The fact is, employers often come to realise the benefits of work-life balance only after they are forced to make the change.

There are many such examples in Europe and Scandinavia, seen by many as the home of enlightened employers.

The truth is, this is as much to do with numerous laws designed to protect workers' family time. Sweden, for instance, has a Working Hours Act and Parental Leave Act.

Other countries in Europe and states in America have all sorts of laws to limit working hours, mandate parental leave, give workers the right to request for flexi-time, or protect women from discrimination when they return to work after maternity leave.

Singapore too has had to enact the Retirement and Re-Employment Act, to require employers to hire older workers and enforce four months of maternity leave. Few firms would have done it voluntarily.

The point is, to a large extent, family-friendly measures may benefit the nation - higher employment and hopefully higher birth rates - but not necessarily individual companies.

And if we go by the basics of economics, no company will make a change that does not benefit it enough. Only when compelled by legislation or strong external factors such as manpower and skill shortages are companies likely to tweak their human resource practices in order to recruit and retain talent.

Case in point: Many of the companies well known for their family-friendly policies are in the technology industry because the demand for talent there is high and that talent demands work-life balance.

Likewise, progress on raising wages, lowering reliance on foreign labour and raising productivity has been slow unless governments force employers' hands.

But laws also have their limits, as countries like Japan and those in Europe have found out.

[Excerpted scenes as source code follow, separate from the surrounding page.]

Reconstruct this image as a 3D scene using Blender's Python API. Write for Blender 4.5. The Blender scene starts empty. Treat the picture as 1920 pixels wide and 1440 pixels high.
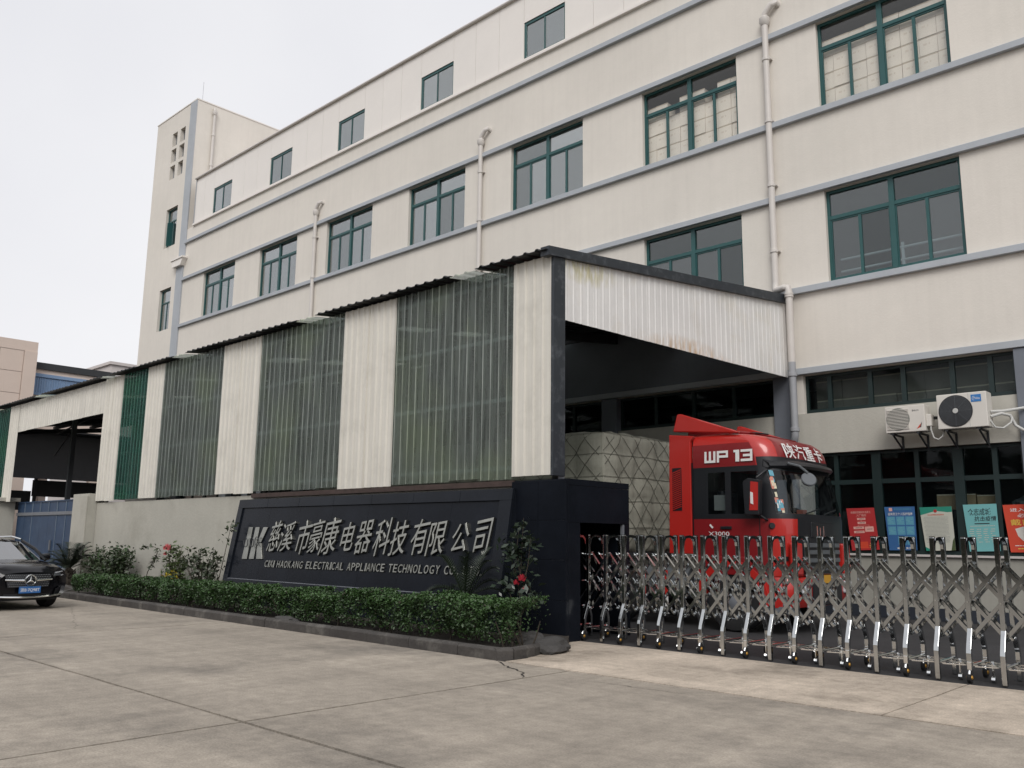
import bpy, bmesh, math, random
import numpy as np
from mathutils import Vector, Matrix, noise as mnoise

random.seed(7)
RNG = np.random.default_rng(7)
SC = bpy.context.scene
COL = SC.collection

# ------------------------------------------------------------------ camera
H = 1.55
F_PX, PITCH, ROLL, YAW = 1633.768, 0.17665194, 0.01220666, 0.75965995
_fwd = Vector((-math.sin(YAW) * math.cos(PITCH), math.cos(YAW) * math.cos(PITCH), math.sin(PITCH)))
_r = Vector((math.cos(YAW), math.sin(YAW), 0))
_u = _r.cross(_fwd)
_r2 = math.cos(ROLL) * _r + math.sin(ROLL) * _u
_u2 = -math.sin(ROLL) * _r + math.cos(ROLL) * _u
cd = bpy.data.cameras.new('camera')
cd.sensor_width = 36
cd.lens = F_PX / 1920 * 36
cd.clip_end = 2000
cam = bpy.data.objects.new('camera', cd)
COL.objects.link(cam)
cam.matrix_world = Matrix(((_r2.x, _u2.x, -_fwd.x, 0), (_r2.y, _u2.y, -_fwd.y, 0), (_r2.z, _u2.z, -_fwd.z, H), (0, 0, 0, 1)))
SC.camera = cam

# ------------------------------------------------------------------ world, sun, exposure
SUN_EL, SUN_AZ = math.radians(42), math.radians(140)   # azimuth clockwise from +Y
w = bpy.data.worlds.new('World')
SC.world = w
w.use_nodes = True
nt = w.node_tree
nt.nodes.clear()
sky = nt.nodes.new('ShaderNodeTexSky')
sky.sky_type = 'NISHITA'
sky.sun_disc = False
sky.sun_elevation = SUN_EL
sky.sun_rotation = SUN_AZ
sky.dust_density = 4
hs = nt.nodes.new('ShaderNodeHueSaturation')
hs.inputs['Saturation'].default_value = 0.12
nt.links.new(sky.outputs[0], hs.inputs['Color'])
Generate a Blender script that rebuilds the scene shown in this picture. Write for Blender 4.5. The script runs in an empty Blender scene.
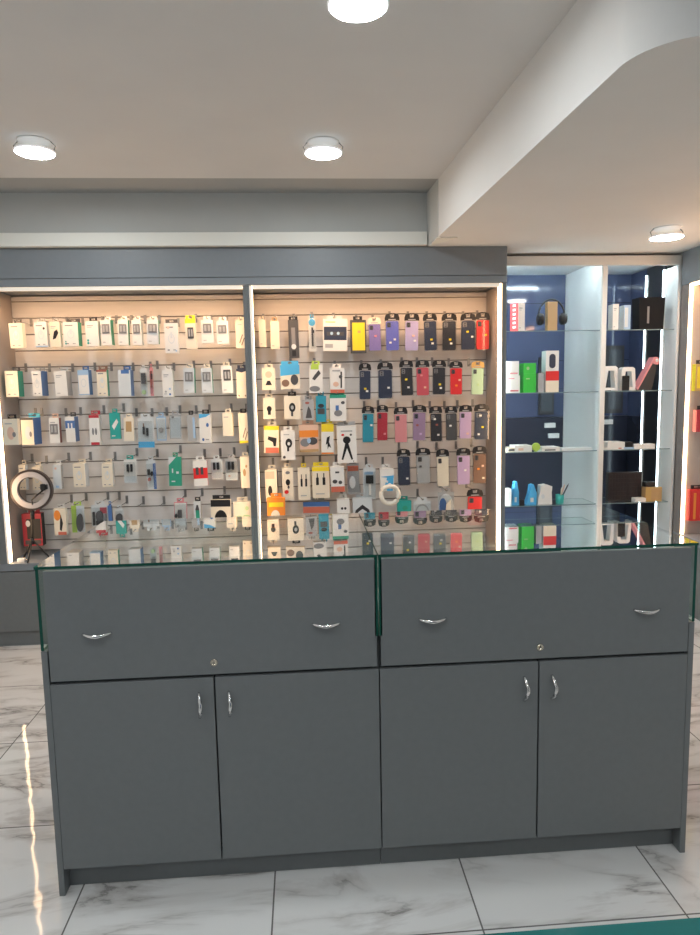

Often, they are weakened by cultural norms or economic circumstances.

In Japan, national laws and policy cannot stop workers from working extra hours - for which they are not paid - because they believe their bosses will penalise them if they don't.

In Germany and New Zealand, recessions have made employees less likely to ask for flexible work arrangements in case it affects their job security.

Given Singaporeans' penchant for kiasuism - a No.1 trait, going by a recent survey of Singaporeans' perceptions of themselves - workers here could go down the same path.

So what can we do to get some work-life balance? With the current economic uncertainty and the risks of legislating these practices, are Singaporeans doomed to working long hours and seeing little of their families?

I believe the answer is ultimately up to us.

If we believe that we can change government policies through feedback and pressure - and our votes - then I believe we can change employers' practices by voting with our feet, too.

We've often seen how power shuttles back and forth between employer and employee, depending on the labour market. In a tight market, it's the employers who are the price takers.

With the population ageing, birth rates dropping and the supply of foreign workers being tightened, the increasing shortage of manpower should hand more market power to employees. If this can apply to wages, why not work-life policies?

Imagine a future in which companies have little choice but to offer flexi-hours, flexi-work arrangements and paternity leave, simply because workers expect it.

No flexi-time? Sorry, no workers.

Such pressure, however, can be effective only when each and every employee makes such demands on the workplace, like we now do for, say, transport to ferry home workers on the graveyard shift.

And it will need the backing of legislation, to provide some formal framework and national standards for work-life provisions.

Perhaps such a scenario is a little idealistic - but dare I say, not much more idealistic than expecting employers to all turn compassionate.

Not that I'm advocating revolution, of course. Unions can play a critical role here, going beyond "mindset change" goals to make family-friendly practices part of their collective agreements.

Again, that will work only if employees across the board value work-life balance enough to turn down a job that lacks it.

That would probably seem a little too much to ask now, especially for those struggling to make ends meet.

But perhaps it's also because work-life balance, at the end of the day, is still a somewhat alien concept to many of us raised in a society that seems to place greater value on work than family. So it may take a bigger, deeper cultural change in attitudes towards work before employees as a group can put enough pressure on their bosses.

Admittedly, it will also be harder for workers in small companies, where they are not likely to be unionised and hence have less clout.

But we're not asking for a revolution. We're asking for slow but sure changes. So the laws will need to be tweaked bit by bit, and we too, will need to send our bosses the message, bit by bit.